▸ **Task brief**: Make an exact copy of the lines below.

▸ **Recorded information**:
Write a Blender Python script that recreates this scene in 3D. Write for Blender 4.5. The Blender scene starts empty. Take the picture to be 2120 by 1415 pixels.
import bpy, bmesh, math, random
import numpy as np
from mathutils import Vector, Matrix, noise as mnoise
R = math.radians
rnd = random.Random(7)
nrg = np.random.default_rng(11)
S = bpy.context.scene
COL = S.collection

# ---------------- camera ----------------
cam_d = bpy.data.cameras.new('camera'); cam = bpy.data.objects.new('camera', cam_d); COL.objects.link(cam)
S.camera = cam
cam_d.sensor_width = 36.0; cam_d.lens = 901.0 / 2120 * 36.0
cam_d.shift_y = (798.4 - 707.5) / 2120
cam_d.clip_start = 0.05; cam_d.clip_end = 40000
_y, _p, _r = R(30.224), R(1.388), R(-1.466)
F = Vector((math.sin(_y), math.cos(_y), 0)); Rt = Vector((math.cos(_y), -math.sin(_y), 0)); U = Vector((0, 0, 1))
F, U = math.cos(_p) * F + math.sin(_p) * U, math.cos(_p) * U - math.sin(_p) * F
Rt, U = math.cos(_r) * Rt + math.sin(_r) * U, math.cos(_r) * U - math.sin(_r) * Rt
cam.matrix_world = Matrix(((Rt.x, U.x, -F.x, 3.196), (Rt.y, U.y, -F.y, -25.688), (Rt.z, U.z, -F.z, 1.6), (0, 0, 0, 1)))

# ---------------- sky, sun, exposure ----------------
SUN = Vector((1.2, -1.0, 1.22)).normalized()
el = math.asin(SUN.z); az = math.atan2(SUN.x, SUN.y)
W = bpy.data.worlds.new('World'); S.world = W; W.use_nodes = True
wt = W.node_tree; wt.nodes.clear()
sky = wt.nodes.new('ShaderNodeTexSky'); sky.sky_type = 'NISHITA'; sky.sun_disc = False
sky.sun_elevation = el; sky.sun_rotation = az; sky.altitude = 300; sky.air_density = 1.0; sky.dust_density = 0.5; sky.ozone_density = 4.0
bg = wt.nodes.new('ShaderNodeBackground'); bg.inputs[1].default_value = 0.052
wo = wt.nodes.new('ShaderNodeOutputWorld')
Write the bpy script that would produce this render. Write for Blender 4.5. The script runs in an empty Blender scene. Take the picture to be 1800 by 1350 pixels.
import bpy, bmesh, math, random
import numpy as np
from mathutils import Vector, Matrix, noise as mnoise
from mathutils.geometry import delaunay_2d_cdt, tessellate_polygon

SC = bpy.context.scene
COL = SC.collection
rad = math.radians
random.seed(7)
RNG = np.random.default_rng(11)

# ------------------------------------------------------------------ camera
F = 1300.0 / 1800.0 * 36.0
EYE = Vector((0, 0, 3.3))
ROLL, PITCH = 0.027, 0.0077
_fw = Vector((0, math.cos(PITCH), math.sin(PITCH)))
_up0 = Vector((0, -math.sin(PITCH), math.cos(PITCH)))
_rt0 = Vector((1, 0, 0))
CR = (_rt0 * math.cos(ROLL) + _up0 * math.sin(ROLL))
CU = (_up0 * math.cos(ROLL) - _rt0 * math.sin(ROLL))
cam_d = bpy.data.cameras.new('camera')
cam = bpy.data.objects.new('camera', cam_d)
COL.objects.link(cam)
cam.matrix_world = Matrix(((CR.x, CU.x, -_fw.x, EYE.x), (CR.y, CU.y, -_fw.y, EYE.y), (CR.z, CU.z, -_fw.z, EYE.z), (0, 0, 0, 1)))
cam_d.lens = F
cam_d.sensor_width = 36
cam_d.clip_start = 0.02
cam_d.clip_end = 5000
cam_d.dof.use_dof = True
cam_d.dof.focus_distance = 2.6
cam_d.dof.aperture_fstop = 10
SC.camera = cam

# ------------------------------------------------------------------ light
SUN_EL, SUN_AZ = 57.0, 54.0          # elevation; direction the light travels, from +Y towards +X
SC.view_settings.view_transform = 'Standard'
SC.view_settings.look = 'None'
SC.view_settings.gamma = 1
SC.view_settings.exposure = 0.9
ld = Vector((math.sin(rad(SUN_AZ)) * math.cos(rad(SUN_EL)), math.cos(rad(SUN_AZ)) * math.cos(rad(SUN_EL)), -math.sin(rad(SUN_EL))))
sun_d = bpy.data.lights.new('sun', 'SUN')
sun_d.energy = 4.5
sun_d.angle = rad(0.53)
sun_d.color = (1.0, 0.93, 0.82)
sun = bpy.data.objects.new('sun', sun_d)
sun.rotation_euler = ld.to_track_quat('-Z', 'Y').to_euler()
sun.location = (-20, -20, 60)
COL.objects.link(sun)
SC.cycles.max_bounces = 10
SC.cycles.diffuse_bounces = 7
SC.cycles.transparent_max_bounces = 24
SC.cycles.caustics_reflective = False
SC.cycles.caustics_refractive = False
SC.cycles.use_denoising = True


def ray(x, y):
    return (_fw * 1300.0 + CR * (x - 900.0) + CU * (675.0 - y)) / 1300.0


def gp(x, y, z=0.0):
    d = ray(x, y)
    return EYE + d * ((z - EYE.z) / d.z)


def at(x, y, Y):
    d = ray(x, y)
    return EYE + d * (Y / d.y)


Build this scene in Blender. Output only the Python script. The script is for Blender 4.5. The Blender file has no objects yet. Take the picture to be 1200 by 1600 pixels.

▸ **Written reply**:
Write a Blender Python script that recreates this scene in 3D. Write for Blender 4.5. The Blender scene starts empty. Take the picture to be 2120 by 1415 pixels.
import bpy, bmesh, math, random
import numpy as np
from mathutils import Vector, Matrix, noise as mnoise
R = math.radians
rnd = random.Random(7)
nrg = np.random.default_rng(11)
S = bpy.context.scene
COL = S.collection

# ---------------- camera ----------------
cam_d = bpy.data.cameras.new('camera'); cam = bpy.data.objects.new('camera', cam_d); COL.objects.link(cam)
S.camera = cam
cam_d.sensor_width = 36.0; cam_d.lens = 901.0 / 2120 * 36.0
cam_d.shift_y = (798.4 - 707.5) / 2120
cam_d.clip_start = 0.05; cam_d.clip_end = 40000
_y, _p, _r = R(30.224), R(1.388), R(-1.466)
F = Vector((math.sin(_y), math.cos(_y), 0)); Rt = Vector((math.cos(_y), -math.sin(_y), 0)); U = Vector((0, 0, 1))
F, U = math.cos(_p) * F + math.sin(_p) * U, math.cos(_p) * U - math.sin(_p) * F
Rt, U = math.cos(_r) * Rt + math.sin(_r) * U, math.cos(_r) * U - math.sin(_r) * Rt
cam.matrix_world = Matrix(((Rt.x, U.x, -F.x, 3.196), (Rt.y, U.y, -F.y, -25.688), (Rt.z, U.z, -F.z, 1.6), (0, 0, 0, 1)))

# ---------------- sky, sun, exposure ----------------
SUN = Vector((1.2, -1.0, 1.22)).normalized()
el = math.asin(SUN.z); az = math.atan2(SUN.x, SUN.y)
W = bpy.data.worlds.new('World'); S.world = W; W.use_nodes = True
wt = W.node_tree; wt.nodes.clear()
sky = wt.nodes.new('ShaderNodeTexSky'); sky.sky_type = 'NISHITA'; sky.sun_disc = False
sky.sun_elevation = el; sky.sun_rotation = az; sky.altitude = 300; sky.air_density = 1.0; sky.dust_density = 0.5; sky.ozone_density = 4.0
bg = wt.nodes.new('ShaderNodeBackground'); bg.inputs[1].default_value = 0.052
wo = wt.nodes.new('ShaderNodeOutputWorld')
Write the bpy script that would produce this render. Write for Blender 4.5. The script runs in an empty Blender scene. Take the picture to be 1800 by 1350 pixels.
import bpy, bmesh, math, random
import numpy as np
from mathutils import Vector, Matrix, noise as mnoise
from mathutils.geometry import delaunay_2d_cdt, tessellate_polygon

SC = bpy.context.scene
COL = SC.collection
rad = math.radians
random.seed(7)
RNG = np.random.default_rng(11)

# ------------------------------------------------------------------ camera
F = 1300.0 / 1800.0 * 36.0
EYE = Vector((0, 0, 3.3))
ROLL, PITCH = 0.027, 0.0077
_fw = Vector((0, math.cos(PITCH), math.sin(PITCH)))
_up0 = Vector((0, -math.sin(PITCH), math.cos(PITCH)))
_rt0 = Vector((1, 0, 0))
CR = (_rt0 * math.cos(ROLL) + _up0 * math.sin(ROLL))
CU = (_up0 * math.cos(ROLL) - _rt0 * math.sin(ROLL))
cam_d = bpy.data.cameras.new('camera')
cam = bpy.data.objects.new('camera', cam_d)
COL.objects.link(cam)
cam.matrix_world = Matrix(((CR.x, CU.x, -_fw.x, EYE.x), (CR.y, CU.y, -_fw.y, EYE.y), (CR.z, CU.z, -_fw.z, EYE.z), (0, 0, 0, 1)))
cam_d.lens = F
cam_d.sensor_width = 36
cam_d.clip_start = 0.02
cam_d.clip_end = 5000
cam_d.dof.use_dof = True
cam_d.dof.focus_distance = 2.6
cam_d.dof.aperture_fstop = 10
SC.camera = cam

# ------------------------------------------------------------------ light
SUN_EL, SUN_AZ = 57.0, 54.0          # elevation; direction the light travels, from +Y towards +X
SC.view_settings.view_transform = 'Standard'
SC.view_settings.look = 'None'
SC.view_settings.gamma = 1
SC.view_settings.exposure = 0.9
ld = Vector((math.sin(rad(SUN_AZ)) * math.cos(rad(SUN_EL)), math.cos(rad(SUN_AZ)) * math.cos(rad(SUN_EL)), -math.sin(rad(SUN_EL))))
sun_d = bpy.data.lights.new('sun', 'SUN')
sun_d.energy = 4.5
sun_d.angle = rad(0.53)
sun_d.color = (1.0, 0.93, 0.82)
sun = bpy.data.objects.new('sun', sun_d)
sun.rotation_euler = ld.to_track_quat('-Z', 'Y').to_euler()
sun.location = (-20, -20, 60)
COL.objects.link(sun)
SC.cycles.max_bounces = 10
SC.cycles.diffuse_bounces = 7
SC.cycles.transparent_max_bounces = 24
SC.cycles.caustics_reflective = False
SC.cycles.caustics_refractive = False
SC.cycles.use_denoising = True


def ray(x, y):
    return (_fw * 1300.0 + CR * (x - 900.0) + CU * (675.0 - y)) / 1300.0


def gp(x, y, z=0.0):
    d = ray(x, y)
    return EYE + d * ((z - EYE.z) / d.z)


def at(x, y, Y):
    d = ray(x, y)
    return EYE + d * (Y / d.y)


Build this scene in Blender. Output only the Python script. The script is for Blender 4.5. The Blender file has no objects yet. Take the picture to be 1200 by 1600 pixels.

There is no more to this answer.